GIVEN MATERIAL -
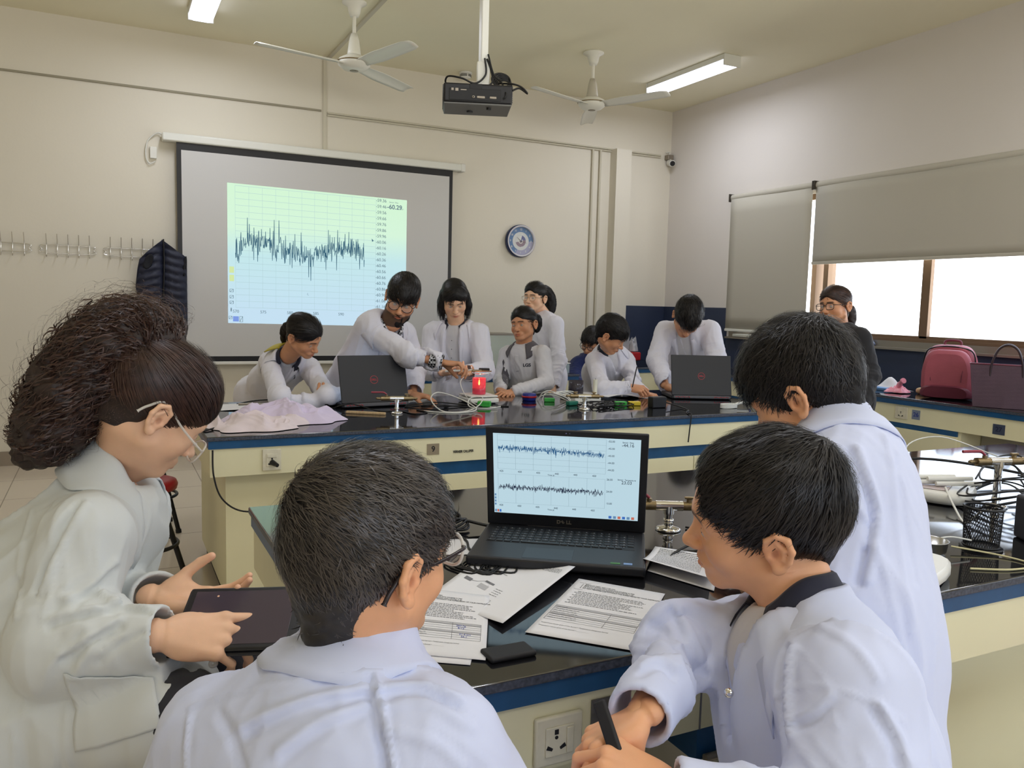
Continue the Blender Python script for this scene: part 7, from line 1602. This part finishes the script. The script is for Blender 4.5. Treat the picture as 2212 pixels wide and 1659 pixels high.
# ---------------- the group behind the bench across the aisle
def std_legs(J, fx=(0, 0), d=.09):
    p = np.asarray(J['pelvis'], float); rt = np.asarray(J['shR'], float) - np.asarray(J['shL'], float); rt = nrm(V3(rt[0], rt[1], 0)); f = V3(fx[0], fx[1], 0)
    for S, g in (('L', -1), ('R', 1)):
        J['kn' + S] = p + rt * g * d + f * .5 + V3(0, 0, -p[2] * .45); J['an' + S] = p + rt * g * d + f + V3(0, 0, -p[2] + .09)
    return J
def lapels(p, m, w0=.040, w1=.012, dep=.17, wd=.034):
    """folded lapels down both sides of an open coat front"""
    rt, fw, up = p['fr']; J = p['J']; V, Q = p['coatVQ']
    bv = BVHTree.FromPolygons([tuple(q) for q in V], [tuple(int(i) for i in q) for q in Q])
    for sg in (-1, 1):
        P = []; nu, nv = 16, 6
        for i in range(nu):
            t = i / (nu - 1); x0 = w0 + (w1 - w0) * t; ww = wd * (1 - .55 * t) * (1.15 if t < .35 else 1) * min(1, .5 + t * 4)
            for j in range(nv):
                x = (x0 + ww * j / (nv - 1)) * sg; q = J['neck'] - up * (.012 + dep * t * (1.0 + .04 * j)) + rt * x + fw * .30
                hit = bv.ray_cast(Vector(q), Vector(-fw)); loc = hit[0] if hit[0] is not None else Vector(q - fw * .2)
                P.append(tuple(loc + Vector(fw) * (.003 + .006 * math.sin(PI * min(1, j / (nv - 1) * 1.3)))))
        o = MB().sheet(P, nu, nv).build('lapel', m, p['coat']); solid(o, .002)
def shirt_text(p, s, x, z, size, m=None):
    rt, fw, up = p['fr']; J = p['J']; V, Q = p['shirtVQ']; bv = BVHTree.FromPolygons([tuple(q) for q in V], [tuple(int(i) for i in q) for q in Q]); vs, fs = textmesh(s, size, extrude=0, bold=size * .04); out = []
    for v in vs:
        q = J['neck'] - up * (z - v[1]) + rt * (x - v[0]) + fw * .3; h = bv.ray_cast(Vector(q), Vector(-fw)); out.append(tuple((h[0] if h[0] is not None else Vector(q - fw * .2)) + Vector(fw) * .002))
    MB().add(out, fs).build('shirt_lettering', m or C_navy, [c for c in p['root'].children if c.name.startswith('polo_shirt')][0])
PEN_G = ((35, 45, 25), (40, 55, 30), (48, 60, 35), (52, 62, 35))
def girl_leaning():
    J = dict(neck=(0.901, 4.570, 1.000), pelvis=(0.835, 5.112, 0.720), shR=(0.829, 4.714, 0.960), shL=(1.040, 4.673, 0.932), elR=(0.782, 4.156, 0.820), wrR=(0.990, 4.210, 0.784), elL=(1.019, 4.179, 0.825), wrL=(1.199, 4.421, 0.793))
    std_legs(J, (-.0, .05))
    p = person('person, girl in lab coat leaning on her elbows before the laptop, yellow hood', head_frame((0.950, 4.408, 1.124), 316, 34, 17), .95, J, SK_c, coat=C_white, fold=.9, shirt=C_shirt, hem=tuple(np.array((0.835, 5.112, 0.720)) + V3(0, 0, -.30)), vopen=(.036, .010, .17), sleeve=(.058, .052, .044),
        hands={'R': dict(fingers=(.2, -.3, .9), dorsal=(-.2, -.95, -.2), pose=dict(curl=((60, 60, 30), (62, 62, 30), (65, 65, 30), (68, 66, 30)), thumb=(20, 40, 20, 25))), 'L': dict(fingers=(.8, -.6, 0), dorsal=(0, 0, 1), pose=dict(curl=RELAX))}, look=(0, -10))
    rt, fw, up = p['fr']; r = p['root']; Jn = p['J']['neck']
    collar('shirt_collar', Jn + up * .0, rt, fw, up, .050, .026, .030, C_navy, r, over=p['shirtVQ'], open_=.2); collar('coat_collar', Jn - up * .012, rt, fw, up, .066, .026, .045, C_white, p['coat'], over=p['coatVQ'], open_=.3, front_drop=.05)
    collar('yellow_hood', Jn - fw * .018 - up * .002, rt, fw, up, .056, .034, .030, C_yel, r, open_=.55, th=.006); lapels(p, C_white)
    hair_long(p['M'], r, M_hairk, M_hairs, RS, n=1800, thick=.007, tail=[(0, -.09, .0), (-.01, -.125, -.03), (-.03, -.14, -.10), (-.05, -.13, -.17)], tail_r=.020, nape=-.045, line=.080, width=.0022)
    MB().cyl(*[tuple(q) for q in ((0.985, 4.424, 0.869), (0.997, 4.421, 0.900))], .004, n=8).build('pocket_pen', mat('pen_blue', srgb(40, 80, 150), .4), p['coat'])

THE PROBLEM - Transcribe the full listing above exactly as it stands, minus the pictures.

TASK RESULT -
Continue the Blender Python script for this scene: part 7, from line 1602. This part finishes the script. The script is for Blender 4.5. Treat the picture as 2212 pixels wide and 1659 pixels high.
# ---------------- the group behind the bench across the aisle
def std_legs(J, fx=(0, 0), d=.09):
    p = np.asarray(J['pelvis'], float); rt = np.asarray(J['shR'], float) - np.asarray(J['shL'], float); rt = nrm(V3(rt[0], rt[1], 0)); f = V3(fx[0], fx[1], 0)
    for S, g in (('L', -1), ('R', 1)):
        J['kn' + S] = p + rt * g * d + f * .5 + V3(0, 0, -p[2] * .45); J['an' + S] = p + rt * g * d + f + V3(0, 0, -p[2] + .09)
    return J
def lapels(p, m, w0=.040, w1=.012, dep=.17, wd=.034):
    """folded lapels down both sides of an open coat front"""
    rt, fw, up = p['fr']; J = p['J']; V, Q = p['coatVQ']
    bv = BVHTree.FromPolygons([tuple(q) for q in V], [tuple(int(i) for i in q) for q in Q])
    for sg in (-1, 1):
        P = []; nu, nv = 16, 6
        for i in range(nu):
            t = i / (nu - 1); x0 = w0 + (w1 - w0) * t; ww = wd * (1 - .55 * t) * (1.15 if t < .35 else 1) * min(1, .5 + t * 4)
            for j in range(nv):
                x = (x0 + ww * j / (nv - 1)) * sg; q = J['neck'] - up * (.012 + dep * t * (1.0 + .04 * j)) + rt * x + fw * .30
                hit = bv.ray_cast(Vector(q), Vector(-fw)); loc = hit[0] if hit[0] is not None else Vector(q - fw * .2)
                P.append(tuple(loc + Vector(fw) * (.003 + .006 * math.sin(PI * min(1, j / (nv - 1) * 1.3)))))
        o = MB().sheet(P, nu, nv).build('lapel', m, p['coat']); solid(o, .002)
def shirt_text(p, s, x, z, size, m=None):
    rt, fw, up = p['fr']; J = p['J']; V, Q = p['shirtVQ']; bv = BVHTree.FromPolygons([tuple(q) for q in V], [tuple(int(i) for i in q) for q in Q]); vs, fs = textmesh(s, size, extrude=0, bold=size * .04); out = []
    for v in vs:
        q = J['neck'] - up * (z - v[1]) + rt * (x - v[0]) + fw * .3; h = bv.ray_cast(Vector(q), Vector(-fw)); out.append(tuple((h[0] if h[0] is not None else Vector(q - fw * .2)) + Vector(fw) * .002))
    MB().add(out, fs).build('shirt_lettering', m or C_navy, [c for c in p['root'].children if c.name.startswith('polo_shirt')][0])
PEN_G = ((35, 45, 25), (40, 55, 30), (48, 60, 35), (52, 62, 35))
def girl_leaning():
    J = dict(neck=(0.901, 4.570, 1.000), pelvis=(0.835, 5.112, 0.720), shR=(0.829, 4.714, 0.960), shL=(1.040, 4.673, 0.932), elR=(0.782, 4.156, 0.820), wrR=(0.990, 4.210, 0.784), elL=(1.019, 4.179, 0.825), wrL=(1.199, 4.421, 0.793))
    std_legs(J, (-.0, .05))
    p = person('person, girl in lab coat leaning on her elbows before the laptop, yellow hood', head_frame((0.950, 4.408, 1.124), 316, 34, 17), .95, J, SK_c, coat=C_white, fold=.9, shirt=C_shirt, hem=tuple(np.array((0.835, 5.112, 0.720)) + V3(0, 0, -.30)), vopen=(.036, .010, .17), sleeve=(.058, .052, .044),
        hands={'R': dict(fingers=(.2, -.3, .9), dorsal=(-.2, -.95, -.2), pose=dict(curl=((60, 60, 30), (62, 62, 30), (65, 65, 30), (68, 66, 30)), thumb=(20, 40, 20, 25))), 'L': dict(fingers=(.8, -.6, 0), dorsal=(0, 0, 1), pose=dict(curl=RELAX))}, look=(0, -10))
    rt, fw, up = p['fr']; r = p['root']; Jn = p['J']['neck']
    collar('shirt_collar', Jn + up * .0, rt, fw, up, .050, .026, .030, C_navy, r, over=p['shirtVQ'], open_=.2); collar('coat_collar', Jn - up * .012, rt, fw, up, .066, .026, .045, C_white, p['coat'], over=p['coatVQ'], open_=.3, front_drop=.05)
    collar('yellow_hood', Jn - fw * .018 - up * .002, rt, fw, up, .056, .034, .030, C_yel, r, open_=.55, th=.006); lapels(p, C_white)
    hair_long(p['M'], r, M_hairk, M_hairs, RS, n=1800, thick=.007, tail=[(0, -.09, .0), (-.01, -.125, -.03), (-.03, -.14, -.10), (-.05, -.13, -.17)], tail_r=.020, nape=-.045, line=.080, width=.0022)
    MB().cyl(*[tuple(q) for q in ((0.985, 4.424, 0.869), (0.997, 4.421, 0.900))], .004, n=8).build('pocket_pen', mat('pen_blue', srgb(40, 80, 150), .4), p['coat'])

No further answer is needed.